First Lady raises $6M to provide free sanitary pads to public schools

In an effort to stop school drop-outs and absenteeism as a result of menstruation, Guyana’s First Lady Mrs. Arya Ali is on a mission to end period poverty.

The First Lady last weekend held a charity event dubbed ‘Chari-Tea’ at State House from which she raised $6M – all of which will be used to purchase sanitary products which will be distributed to school-aged girls in the hinterland.

The event which was attended by Ministers of Government, the diplomatic corps, and leading members of the private sector, was the first of a series of fundraisers which have been organized by the Office of the First Lady.

Mrs. Ali in her address to the gathering of mostly women on Sunday evening alluded to girls who are forced to skip school routinely, and in some instances drop out permanently, because they could not afford sanitary products.

“This is unacceptable. No girl should be placed in a situation in which she is forced to absent from or quit school because of her inability to afford sanitary products,” the First Lady pointed out.

She added that this has long lasting effects on other aspects of society. “Period poverty deprives girls of the very education which they so badly need to grasp economic and other opportunities. It can result in harmful psychological effects such as impaired cognitive skills and social isolation. Period poverty can ultimately consign girls to economic deprivation and make them vulnerable to abuse and other forms of exploitation,” the First Lady noted.

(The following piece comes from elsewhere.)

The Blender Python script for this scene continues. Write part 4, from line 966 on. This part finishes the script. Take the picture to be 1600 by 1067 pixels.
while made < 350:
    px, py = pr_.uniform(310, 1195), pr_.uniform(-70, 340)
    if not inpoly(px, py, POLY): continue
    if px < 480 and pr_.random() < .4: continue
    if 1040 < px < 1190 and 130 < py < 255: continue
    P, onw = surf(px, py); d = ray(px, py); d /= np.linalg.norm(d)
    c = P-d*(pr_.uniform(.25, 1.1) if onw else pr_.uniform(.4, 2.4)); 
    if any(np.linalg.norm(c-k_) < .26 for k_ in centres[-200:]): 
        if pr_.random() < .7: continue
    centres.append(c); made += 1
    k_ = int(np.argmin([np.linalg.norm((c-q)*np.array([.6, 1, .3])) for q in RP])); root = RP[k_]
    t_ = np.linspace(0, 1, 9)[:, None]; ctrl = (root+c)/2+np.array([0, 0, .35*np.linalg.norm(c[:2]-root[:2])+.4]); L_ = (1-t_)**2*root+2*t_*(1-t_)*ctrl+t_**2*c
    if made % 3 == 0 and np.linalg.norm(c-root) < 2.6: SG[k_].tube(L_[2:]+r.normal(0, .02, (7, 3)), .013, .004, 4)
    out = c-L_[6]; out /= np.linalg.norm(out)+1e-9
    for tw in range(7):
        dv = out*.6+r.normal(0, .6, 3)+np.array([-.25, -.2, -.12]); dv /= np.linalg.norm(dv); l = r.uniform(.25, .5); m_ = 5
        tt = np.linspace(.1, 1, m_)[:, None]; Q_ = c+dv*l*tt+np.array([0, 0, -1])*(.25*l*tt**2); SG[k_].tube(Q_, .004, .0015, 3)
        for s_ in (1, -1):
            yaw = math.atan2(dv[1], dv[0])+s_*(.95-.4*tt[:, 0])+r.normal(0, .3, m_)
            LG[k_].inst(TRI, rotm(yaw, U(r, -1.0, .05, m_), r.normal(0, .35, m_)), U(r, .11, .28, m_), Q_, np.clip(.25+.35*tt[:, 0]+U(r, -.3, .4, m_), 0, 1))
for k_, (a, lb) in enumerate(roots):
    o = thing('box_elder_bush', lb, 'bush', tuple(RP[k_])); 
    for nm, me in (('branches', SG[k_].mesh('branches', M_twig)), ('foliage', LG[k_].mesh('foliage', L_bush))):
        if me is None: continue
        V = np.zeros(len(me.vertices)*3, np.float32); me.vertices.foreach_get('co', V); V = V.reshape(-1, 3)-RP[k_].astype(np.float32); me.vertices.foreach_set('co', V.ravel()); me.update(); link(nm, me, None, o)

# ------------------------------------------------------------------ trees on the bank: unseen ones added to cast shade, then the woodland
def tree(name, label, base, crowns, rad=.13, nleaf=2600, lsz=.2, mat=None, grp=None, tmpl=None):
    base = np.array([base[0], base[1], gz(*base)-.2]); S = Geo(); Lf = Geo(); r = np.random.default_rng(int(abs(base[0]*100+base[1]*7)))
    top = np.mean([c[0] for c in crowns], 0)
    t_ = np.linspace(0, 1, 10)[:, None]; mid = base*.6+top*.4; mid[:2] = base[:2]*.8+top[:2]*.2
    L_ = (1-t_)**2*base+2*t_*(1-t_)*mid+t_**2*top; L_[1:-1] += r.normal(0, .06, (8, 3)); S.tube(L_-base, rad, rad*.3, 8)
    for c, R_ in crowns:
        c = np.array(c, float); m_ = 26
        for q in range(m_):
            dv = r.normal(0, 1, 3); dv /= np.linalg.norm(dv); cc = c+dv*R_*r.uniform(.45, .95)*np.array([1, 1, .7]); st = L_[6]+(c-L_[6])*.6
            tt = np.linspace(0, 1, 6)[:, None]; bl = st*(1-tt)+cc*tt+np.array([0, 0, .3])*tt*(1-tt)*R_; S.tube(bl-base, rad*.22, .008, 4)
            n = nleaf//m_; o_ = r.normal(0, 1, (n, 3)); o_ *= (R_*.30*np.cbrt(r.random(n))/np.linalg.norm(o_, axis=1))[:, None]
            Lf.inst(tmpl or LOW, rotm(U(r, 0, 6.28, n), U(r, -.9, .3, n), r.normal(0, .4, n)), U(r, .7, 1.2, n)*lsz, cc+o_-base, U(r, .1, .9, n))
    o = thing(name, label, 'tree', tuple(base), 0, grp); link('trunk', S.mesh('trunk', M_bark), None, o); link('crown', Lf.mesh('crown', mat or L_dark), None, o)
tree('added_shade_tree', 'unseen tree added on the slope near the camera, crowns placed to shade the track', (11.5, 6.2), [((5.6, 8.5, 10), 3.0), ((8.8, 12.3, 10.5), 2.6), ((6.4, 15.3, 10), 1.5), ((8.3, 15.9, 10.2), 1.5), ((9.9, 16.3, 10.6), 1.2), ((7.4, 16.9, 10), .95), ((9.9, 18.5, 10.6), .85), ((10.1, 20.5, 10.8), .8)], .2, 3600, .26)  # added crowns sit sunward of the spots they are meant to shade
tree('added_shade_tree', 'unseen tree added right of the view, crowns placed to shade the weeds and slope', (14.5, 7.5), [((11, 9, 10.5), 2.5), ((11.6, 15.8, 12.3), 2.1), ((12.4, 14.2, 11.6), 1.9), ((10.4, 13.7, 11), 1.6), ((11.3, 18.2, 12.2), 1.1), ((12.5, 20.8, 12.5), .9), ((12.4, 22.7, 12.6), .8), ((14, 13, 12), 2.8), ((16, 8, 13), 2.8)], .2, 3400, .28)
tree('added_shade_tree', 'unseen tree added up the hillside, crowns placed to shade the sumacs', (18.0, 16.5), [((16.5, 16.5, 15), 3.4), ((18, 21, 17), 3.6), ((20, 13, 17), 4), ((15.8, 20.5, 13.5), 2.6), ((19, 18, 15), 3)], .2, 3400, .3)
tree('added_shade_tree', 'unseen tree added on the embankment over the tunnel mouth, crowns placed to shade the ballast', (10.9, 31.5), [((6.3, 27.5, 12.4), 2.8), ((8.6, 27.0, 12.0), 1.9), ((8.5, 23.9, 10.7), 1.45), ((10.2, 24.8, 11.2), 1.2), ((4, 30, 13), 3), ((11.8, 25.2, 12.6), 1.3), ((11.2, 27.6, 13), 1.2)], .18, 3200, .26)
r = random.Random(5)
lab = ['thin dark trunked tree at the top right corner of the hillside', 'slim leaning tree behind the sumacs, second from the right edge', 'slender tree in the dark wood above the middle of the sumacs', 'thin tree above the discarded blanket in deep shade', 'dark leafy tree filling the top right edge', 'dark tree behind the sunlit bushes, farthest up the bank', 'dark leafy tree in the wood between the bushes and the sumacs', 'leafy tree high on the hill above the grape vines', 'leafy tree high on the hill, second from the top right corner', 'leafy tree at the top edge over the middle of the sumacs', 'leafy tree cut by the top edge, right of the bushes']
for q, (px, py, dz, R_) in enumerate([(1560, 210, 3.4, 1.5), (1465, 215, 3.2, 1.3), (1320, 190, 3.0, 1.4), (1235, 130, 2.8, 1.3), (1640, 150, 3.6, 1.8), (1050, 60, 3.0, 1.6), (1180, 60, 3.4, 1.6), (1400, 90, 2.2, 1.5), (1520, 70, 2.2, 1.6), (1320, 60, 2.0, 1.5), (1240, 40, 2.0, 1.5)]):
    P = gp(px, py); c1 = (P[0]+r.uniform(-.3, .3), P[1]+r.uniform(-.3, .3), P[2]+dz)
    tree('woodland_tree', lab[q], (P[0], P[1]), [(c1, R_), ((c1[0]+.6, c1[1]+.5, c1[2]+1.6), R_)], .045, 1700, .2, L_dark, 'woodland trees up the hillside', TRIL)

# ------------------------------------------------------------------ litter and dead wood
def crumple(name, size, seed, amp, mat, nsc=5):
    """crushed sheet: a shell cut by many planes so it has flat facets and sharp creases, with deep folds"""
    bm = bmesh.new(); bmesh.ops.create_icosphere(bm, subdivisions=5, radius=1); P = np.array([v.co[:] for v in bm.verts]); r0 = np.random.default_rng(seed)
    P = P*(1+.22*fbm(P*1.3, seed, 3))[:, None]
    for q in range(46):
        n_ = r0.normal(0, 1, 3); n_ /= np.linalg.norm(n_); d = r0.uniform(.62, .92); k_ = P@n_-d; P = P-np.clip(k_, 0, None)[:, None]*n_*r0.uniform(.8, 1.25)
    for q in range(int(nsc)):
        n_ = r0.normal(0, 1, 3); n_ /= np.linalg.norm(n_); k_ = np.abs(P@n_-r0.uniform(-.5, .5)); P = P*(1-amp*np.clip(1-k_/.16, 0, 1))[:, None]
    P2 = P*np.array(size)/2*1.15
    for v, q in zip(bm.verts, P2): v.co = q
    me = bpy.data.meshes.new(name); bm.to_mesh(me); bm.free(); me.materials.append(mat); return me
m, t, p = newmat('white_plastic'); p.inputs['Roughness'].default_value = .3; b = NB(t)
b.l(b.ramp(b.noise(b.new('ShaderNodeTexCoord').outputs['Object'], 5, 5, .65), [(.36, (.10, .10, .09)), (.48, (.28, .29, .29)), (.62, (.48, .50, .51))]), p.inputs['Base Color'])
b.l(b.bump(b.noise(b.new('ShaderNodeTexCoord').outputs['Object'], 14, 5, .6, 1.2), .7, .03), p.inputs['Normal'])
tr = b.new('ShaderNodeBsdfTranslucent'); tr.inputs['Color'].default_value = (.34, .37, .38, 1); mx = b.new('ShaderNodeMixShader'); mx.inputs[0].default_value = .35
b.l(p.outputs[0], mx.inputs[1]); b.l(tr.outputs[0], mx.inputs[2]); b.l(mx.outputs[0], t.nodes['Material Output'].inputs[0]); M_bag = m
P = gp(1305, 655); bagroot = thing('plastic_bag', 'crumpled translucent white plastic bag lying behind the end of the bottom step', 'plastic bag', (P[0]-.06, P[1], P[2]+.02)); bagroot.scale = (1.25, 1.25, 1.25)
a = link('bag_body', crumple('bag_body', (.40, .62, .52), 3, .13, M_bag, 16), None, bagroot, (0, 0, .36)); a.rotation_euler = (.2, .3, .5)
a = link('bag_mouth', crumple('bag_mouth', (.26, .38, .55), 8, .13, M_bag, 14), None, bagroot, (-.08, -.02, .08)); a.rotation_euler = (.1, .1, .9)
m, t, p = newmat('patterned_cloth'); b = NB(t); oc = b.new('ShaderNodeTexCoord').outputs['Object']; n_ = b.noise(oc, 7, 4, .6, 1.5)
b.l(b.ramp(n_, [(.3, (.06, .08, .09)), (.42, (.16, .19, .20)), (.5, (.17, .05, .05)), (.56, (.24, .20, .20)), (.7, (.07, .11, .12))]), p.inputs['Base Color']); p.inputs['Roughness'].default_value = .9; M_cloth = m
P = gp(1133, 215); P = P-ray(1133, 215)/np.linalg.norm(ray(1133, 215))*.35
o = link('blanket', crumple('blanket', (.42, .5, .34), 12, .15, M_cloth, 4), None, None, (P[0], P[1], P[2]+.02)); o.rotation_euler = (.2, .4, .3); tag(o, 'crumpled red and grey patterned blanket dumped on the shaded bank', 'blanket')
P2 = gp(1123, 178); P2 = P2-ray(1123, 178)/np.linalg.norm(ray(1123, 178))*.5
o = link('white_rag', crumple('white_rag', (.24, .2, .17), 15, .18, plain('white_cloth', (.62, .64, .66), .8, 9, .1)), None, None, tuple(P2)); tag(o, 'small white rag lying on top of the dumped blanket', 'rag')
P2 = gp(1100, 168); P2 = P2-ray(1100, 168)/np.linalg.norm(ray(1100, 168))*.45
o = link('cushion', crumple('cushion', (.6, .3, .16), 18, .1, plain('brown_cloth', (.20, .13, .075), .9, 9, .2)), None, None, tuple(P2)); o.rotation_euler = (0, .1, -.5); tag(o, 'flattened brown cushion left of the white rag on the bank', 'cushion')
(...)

Under her Menstrual Hygiene Initiative, Mrs. Ali in January embarked on a mission to provide free sanitary pads to all females starting in public Schools in the hinterland regions. It is her hope that the project will expand in the coming years.

In a passionate plea for more persons to join the cause, she noted that no woman should be forced to make a choice between food and sanitary products or forced to risk their health by using less than sanitary items to manage their menstrual discharge.

“We can no longer pretend that this problem does not exist. Nor can we ignore it. It is within our means to fix it,” the First Lady stated.

She called on person to break the silence about menstruation which is a natural phenomenon and should not be taboo noting that the thought of little girls being denied an education because of period poverty is extremely distressing.

Also addressing the event was Education Minister Priya Manickchand who vouched to ensure the conversation starts in school and the taboo is removed from menstruation.

“The Ministry will continue to support efforts which are aimed at ending period poverty and ensuring our girls and women have equal access to educational and other opportunities” the Minister said.